Wise County supervisors have agreed not to cut funding for fire and rescue services as they search for ways to slash millions of dollars from the county budget.
Meeting Wednesday, supervisors also voted 6-1, with a member absent, to change the county’s group health insurance plan in the next fiscal year — saving the county an estimated $89,000 annually, but still raising costs for individual workers.
The meeting was dominated by a roughly three-hour closed session focused on possible job cuts. Returning to open session, Karen Mullins, the interim county administrator and county attorney, said the board discussed specific employees and jobs that might be eliminated.
The board will convene again April 9 for its regular monthly meeting, with plans to recess it for another budget discussion.
Fire, rescue cuts off the table
Wise County does not provide in-house fire and rescue services, depending instead on a network of volunteer departments and squads. Most of them primarily serve specific towns and outlying areas.
Several recent county board meetings have been attended by dozens of volunteer first responders who were concerned about possible funding cuts. During a March 12 meeting, former Appalachia fire and rescue volunteer Travis Anderson told supervisors that cutting those dollars would be short-sighted because the volunteer units use equipment mostly funded by the towns and through grants, saving the county millions of dollars.
The county’s fiscal 2026-27 budget includes about $1.43 million for fire and rescue costs.
The current budget includes nearly $865,000 for fire services, an increase of $227,500 over the previous fiscal year. The county provides $75,000 each to fire departments based in the towns of Appalachia, Big Stone Gap, Coeburn, Pound, St. Paul and Wise, along with the Valley fire department serving Powell Valley and the city of Norton fire department, which helps respond within the county. The county gives $30,800 to the Sandy Ridge Fire Department, which also serves Dickenson County.
The fire budget includes nearly $119,400 in state fire program pass-through funds. It provides $7,800 for fighting fires in the county that are not in a volunteer department’s typical jurisdiction, $35,400 for hazardous materials incident responses, $10,000 to help send firefighters to training school and $14,000 for dues and association memberships.
The county budgeted more than $562,300 for rescue services, an increase of nearly $119,900 over the previous fiscal year. The county provides $75,000 each to the Appalachia, Big Stone Gap, Pound, Wise, Norton and Valley rescue squads. It provides $30,800 each to the Castlewood and Sandy Ridge squads and $15,950 to the Dante squad, each of which also gets funding from other counties. The rescue budget includes nearly $31,700 in state pass-through funding.
Health insurance switch
Mullins said she and Finance Director Andre Villiard examined the county’s health insurance options and learned that staying with the current Anthem Local Choice coverage in the next fiscal year would raise costs by about $400,000.
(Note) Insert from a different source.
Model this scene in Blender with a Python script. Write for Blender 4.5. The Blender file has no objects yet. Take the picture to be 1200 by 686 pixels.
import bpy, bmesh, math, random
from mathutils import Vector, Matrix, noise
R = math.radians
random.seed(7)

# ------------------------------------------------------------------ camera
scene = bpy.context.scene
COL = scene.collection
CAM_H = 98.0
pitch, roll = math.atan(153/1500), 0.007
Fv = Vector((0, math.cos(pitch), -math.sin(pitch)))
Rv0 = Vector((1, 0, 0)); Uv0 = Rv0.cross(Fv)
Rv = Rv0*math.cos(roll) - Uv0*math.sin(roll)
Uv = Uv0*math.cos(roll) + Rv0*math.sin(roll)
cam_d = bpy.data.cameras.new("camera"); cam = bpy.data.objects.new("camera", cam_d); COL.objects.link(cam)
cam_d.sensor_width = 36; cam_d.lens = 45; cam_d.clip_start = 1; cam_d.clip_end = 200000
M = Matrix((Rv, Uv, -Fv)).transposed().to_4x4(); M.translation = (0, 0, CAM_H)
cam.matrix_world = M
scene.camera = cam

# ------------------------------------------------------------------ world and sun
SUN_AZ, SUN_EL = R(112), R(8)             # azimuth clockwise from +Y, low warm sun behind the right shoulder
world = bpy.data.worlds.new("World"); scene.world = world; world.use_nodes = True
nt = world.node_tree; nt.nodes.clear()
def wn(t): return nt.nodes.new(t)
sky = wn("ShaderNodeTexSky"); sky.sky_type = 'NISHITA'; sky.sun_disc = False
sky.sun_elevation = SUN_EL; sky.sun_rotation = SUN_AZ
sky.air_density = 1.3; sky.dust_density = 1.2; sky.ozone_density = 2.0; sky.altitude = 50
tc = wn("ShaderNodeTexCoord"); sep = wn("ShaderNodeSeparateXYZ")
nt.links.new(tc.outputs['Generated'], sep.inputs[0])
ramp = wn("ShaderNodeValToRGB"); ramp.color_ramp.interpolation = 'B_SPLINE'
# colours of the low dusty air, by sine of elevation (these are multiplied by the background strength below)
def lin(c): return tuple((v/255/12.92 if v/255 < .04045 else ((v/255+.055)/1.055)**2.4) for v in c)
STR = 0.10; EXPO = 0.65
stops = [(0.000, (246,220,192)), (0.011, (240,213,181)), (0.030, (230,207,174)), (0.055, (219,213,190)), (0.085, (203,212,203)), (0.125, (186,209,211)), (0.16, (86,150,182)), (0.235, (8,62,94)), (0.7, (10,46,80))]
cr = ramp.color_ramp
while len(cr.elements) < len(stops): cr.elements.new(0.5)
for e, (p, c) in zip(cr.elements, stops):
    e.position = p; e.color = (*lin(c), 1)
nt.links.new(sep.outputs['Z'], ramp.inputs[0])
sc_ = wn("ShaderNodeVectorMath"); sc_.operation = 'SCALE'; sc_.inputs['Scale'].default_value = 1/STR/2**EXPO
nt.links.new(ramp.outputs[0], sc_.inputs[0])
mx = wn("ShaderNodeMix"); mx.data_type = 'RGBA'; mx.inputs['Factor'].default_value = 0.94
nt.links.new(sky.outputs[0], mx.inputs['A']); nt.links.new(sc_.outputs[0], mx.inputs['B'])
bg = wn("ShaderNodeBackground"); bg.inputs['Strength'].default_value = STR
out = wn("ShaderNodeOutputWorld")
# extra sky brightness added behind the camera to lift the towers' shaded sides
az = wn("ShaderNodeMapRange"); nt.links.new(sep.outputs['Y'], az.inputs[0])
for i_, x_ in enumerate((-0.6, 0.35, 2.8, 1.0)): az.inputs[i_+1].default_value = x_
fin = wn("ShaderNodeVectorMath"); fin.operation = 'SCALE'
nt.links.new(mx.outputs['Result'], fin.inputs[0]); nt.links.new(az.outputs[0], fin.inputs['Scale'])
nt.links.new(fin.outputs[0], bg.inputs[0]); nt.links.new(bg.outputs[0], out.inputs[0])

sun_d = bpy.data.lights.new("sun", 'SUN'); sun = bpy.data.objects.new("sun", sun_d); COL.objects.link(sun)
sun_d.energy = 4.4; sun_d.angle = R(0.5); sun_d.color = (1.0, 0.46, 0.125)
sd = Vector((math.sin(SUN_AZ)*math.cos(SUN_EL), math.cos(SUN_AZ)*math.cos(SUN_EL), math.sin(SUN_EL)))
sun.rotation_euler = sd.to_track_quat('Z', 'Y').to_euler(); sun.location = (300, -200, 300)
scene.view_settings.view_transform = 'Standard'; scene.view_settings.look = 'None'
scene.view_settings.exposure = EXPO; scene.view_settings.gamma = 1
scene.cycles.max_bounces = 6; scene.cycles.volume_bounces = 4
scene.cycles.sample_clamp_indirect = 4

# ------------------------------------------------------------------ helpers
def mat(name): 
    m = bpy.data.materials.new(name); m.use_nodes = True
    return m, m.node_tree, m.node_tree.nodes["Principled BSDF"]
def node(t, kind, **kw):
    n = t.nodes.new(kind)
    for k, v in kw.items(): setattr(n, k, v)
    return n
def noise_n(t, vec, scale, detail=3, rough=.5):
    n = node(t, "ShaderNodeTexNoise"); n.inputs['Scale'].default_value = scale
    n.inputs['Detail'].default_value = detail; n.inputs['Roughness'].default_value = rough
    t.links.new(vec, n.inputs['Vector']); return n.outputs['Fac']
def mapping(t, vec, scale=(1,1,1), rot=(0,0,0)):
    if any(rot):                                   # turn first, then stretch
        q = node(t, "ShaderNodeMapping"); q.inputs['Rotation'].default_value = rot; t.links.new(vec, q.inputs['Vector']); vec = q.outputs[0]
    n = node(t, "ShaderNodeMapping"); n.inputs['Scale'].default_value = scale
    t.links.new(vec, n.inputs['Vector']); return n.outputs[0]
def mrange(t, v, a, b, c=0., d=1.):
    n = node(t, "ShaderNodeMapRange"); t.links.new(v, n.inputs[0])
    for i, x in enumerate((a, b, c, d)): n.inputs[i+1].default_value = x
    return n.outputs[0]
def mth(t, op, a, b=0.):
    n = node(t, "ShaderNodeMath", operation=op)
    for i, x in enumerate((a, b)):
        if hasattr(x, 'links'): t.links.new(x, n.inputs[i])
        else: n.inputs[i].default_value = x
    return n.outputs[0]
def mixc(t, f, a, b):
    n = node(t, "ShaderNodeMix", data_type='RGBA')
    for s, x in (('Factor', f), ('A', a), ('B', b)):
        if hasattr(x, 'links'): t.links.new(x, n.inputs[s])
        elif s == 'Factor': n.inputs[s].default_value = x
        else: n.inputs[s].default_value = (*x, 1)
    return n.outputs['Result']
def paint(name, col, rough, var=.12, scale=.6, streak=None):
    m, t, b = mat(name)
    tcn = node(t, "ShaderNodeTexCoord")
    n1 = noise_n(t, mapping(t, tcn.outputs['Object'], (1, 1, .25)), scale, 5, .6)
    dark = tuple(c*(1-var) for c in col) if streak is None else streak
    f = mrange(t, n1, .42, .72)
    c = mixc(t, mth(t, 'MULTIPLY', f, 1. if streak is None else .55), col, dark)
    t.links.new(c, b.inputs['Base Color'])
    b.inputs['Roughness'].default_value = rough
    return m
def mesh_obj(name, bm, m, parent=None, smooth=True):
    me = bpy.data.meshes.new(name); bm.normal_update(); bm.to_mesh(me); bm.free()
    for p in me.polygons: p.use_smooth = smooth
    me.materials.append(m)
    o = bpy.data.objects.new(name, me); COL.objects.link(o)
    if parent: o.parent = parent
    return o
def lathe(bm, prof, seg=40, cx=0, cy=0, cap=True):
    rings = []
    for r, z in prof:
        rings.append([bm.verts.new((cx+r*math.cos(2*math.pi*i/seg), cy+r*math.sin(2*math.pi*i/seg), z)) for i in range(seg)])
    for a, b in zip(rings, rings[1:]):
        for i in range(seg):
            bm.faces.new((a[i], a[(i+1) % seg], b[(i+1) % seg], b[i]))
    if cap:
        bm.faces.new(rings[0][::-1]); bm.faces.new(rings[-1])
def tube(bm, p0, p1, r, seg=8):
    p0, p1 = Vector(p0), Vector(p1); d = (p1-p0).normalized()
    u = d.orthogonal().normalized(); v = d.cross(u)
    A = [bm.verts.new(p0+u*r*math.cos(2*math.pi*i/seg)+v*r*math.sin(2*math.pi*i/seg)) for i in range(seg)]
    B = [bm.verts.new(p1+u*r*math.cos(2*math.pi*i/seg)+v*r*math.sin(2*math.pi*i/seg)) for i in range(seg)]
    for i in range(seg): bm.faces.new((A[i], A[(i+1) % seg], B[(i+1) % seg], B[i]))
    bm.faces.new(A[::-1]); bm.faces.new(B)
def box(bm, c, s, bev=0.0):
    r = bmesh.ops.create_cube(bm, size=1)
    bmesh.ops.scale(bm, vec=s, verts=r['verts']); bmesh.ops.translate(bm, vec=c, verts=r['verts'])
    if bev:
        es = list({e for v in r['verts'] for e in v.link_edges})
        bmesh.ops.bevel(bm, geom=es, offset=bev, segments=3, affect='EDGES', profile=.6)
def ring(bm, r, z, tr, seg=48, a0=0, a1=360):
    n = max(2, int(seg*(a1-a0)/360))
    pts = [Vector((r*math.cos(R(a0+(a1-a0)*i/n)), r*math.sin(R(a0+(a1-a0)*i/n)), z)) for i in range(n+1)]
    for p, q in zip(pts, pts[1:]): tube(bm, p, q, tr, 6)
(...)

They recommended switching from Anthem’s Key Advantage 250 plan to the Key Advantage 500 plan, which would save the county about $89,000, and returning to a setup in which the county pays 80% of the monthly premium while employees pay 20%.
Six board members agreed.
Monthly premiums will be higher than in the current fiscal year, but the increase won’t be as much as if the county stayed with the current plan.
According to county officials, under the current health plan, employees pay 11% of the premium for single-person coverage, 13% for an employee and one other person, and 14% for family coverage.
Budget struggles
County residents have given supervisors an earful over several recent meetings, angry over the double whammy of facing higher property taxes even as county officials struggle to slash spending by millions of dollars.
On March 5, supervisors voted 6-1 to keep the real estate tax rate at 69 cents per $100 of value, which will boost income by about $5.4 million thanks to a property reassessment. The board majority said it was necessary to help dig the county out of a multimillion-dollar gap between income and spending. County Treasurer Delores Smith said supervisors still needed to slash about $446,000 between then and June 30 to get through the current fiscal year — and must cut upwards of $5 million to have a realistic budget in fiscal 2026-27.
The reassessment that took effect in January raised real estate values to the point that supervisors would have had to lower the tax rate to 55 cents for tax bills to stay roughly the same. The average countywide value increase for residential properties was 35%. This was the first reassessment since 2022.
Smith has said repeatedly that in recent years, supervisors and former county administrator Mike Hatfield depended on reserve funds and American Rescue Plan Act special funding to make ends meet instead of cutting spending as she advised. According to Smith, her warnings went unheeded for several years.